Another pairing we could look to double-tap quickly combines a volume-hog with an upside swing. Conner (77.9) was the RB15 in half-PPR points per game, finishing the season especially strong with four top-five performances out of the last five games. He is under contract with the Cardinals, and is reportedly a big part of their plans for 2024, giving him every opportunity to be a fantasy-football bargain for the third year running.

Spears (79.9) looks set to be the Titans’ RB1 in 2024 after showing out well in 2023. He ranked third among rookie RBs in catches (49), second in team target share (14.9%), and fourth in total yardage. The Titans showed they trusted Spears in all areas of the game, so addressing running back likely isn’t a priority. Spears should pay off his ADP in best ball.

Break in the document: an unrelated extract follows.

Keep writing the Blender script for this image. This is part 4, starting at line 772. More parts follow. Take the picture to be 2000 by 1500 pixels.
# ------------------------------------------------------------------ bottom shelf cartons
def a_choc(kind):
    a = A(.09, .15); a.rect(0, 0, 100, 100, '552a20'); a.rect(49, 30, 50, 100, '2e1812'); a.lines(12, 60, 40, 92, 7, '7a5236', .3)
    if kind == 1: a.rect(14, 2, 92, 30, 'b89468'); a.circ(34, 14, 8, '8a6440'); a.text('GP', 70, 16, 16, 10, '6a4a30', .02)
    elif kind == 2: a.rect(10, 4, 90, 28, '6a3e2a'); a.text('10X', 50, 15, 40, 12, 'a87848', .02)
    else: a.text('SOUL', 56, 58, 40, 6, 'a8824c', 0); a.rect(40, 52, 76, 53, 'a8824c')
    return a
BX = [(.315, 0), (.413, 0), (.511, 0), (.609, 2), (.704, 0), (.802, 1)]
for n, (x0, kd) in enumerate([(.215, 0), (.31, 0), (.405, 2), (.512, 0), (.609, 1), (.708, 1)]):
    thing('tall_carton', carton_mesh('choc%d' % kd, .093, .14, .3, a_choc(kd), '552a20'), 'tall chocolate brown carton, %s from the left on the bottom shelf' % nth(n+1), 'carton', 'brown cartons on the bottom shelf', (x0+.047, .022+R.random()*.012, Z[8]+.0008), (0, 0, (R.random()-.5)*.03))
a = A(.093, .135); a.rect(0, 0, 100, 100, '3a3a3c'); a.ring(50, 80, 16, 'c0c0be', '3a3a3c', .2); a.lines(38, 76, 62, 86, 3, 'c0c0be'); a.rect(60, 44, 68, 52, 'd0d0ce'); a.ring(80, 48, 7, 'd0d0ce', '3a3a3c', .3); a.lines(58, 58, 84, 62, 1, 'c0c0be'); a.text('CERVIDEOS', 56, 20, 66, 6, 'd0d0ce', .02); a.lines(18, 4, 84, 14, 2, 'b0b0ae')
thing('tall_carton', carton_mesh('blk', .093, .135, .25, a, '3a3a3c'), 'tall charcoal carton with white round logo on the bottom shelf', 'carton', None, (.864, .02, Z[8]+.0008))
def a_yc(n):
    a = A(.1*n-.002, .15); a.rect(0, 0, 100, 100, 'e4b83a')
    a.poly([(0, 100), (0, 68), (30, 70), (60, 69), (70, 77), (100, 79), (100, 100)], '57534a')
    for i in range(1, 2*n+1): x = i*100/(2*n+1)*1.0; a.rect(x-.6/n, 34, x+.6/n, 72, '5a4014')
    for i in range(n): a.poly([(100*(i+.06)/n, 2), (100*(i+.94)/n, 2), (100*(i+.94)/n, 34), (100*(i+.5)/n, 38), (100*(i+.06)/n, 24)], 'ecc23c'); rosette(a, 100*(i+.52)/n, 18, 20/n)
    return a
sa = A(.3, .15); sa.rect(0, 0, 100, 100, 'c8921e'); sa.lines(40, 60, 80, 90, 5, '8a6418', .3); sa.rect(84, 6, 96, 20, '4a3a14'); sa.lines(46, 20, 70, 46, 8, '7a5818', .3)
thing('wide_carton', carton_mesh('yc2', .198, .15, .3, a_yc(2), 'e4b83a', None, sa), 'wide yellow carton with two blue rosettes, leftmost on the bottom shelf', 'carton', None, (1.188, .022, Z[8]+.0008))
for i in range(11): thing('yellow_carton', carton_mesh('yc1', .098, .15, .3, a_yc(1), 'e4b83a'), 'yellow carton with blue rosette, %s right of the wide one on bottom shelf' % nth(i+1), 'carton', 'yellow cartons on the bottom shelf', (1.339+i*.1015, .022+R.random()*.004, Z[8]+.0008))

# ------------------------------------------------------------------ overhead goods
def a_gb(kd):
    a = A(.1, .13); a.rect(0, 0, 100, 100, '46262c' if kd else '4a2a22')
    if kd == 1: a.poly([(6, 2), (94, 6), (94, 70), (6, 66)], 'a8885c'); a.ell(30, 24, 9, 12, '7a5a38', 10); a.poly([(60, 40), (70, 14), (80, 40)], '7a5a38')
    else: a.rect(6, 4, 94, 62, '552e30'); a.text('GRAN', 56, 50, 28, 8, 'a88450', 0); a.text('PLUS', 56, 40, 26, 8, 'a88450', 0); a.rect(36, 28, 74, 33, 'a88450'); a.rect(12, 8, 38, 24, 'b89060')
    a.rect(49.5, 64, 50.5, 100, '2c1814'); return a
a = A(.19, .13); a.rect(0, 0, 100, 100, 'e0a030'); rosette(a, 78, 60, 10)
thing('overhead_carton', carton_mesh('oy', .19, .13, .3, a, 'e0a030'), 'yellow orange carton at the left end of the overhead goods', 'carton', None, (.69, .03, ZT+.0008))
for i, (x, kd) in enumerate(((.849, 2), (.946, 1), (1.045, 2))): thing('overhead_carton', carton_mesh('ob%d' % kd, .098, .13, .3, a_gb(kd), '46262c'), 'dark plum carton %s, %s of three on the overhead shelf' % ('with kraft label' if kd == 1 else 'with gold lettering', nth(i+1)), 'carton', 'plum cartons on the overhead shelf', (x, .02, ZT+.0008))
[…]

Joe Mixon (CIN) & Chase Brown (CIN)

A pairing that won’t be widely considered by drafters would is Mixon (73.7) and Brown (113.5). With them both currently on the Bengals’ roster, most people will shy away from spending two top-120 picks on them. However, there is good reason to believe Mixon won’t be on the roster come July.

The Bengals need to free up money to rebuild their defense as well as potentially try to keep Tee Higgins while also paying Ja’Marr Chase a huge sum. Mixon carries an $8.5MM salary for 2024, and his contract features no guaranteed money. Most players don’t enjoy playing on that type of deal.

If the Bengals decided to cut Mixon, they’d save $5MM against the cap. That might be easier given how impressive Brown was in spells to end the season. Brown led all rookies in yards per target (11.2) and managed 4.1 yards per carry on 33 attempts.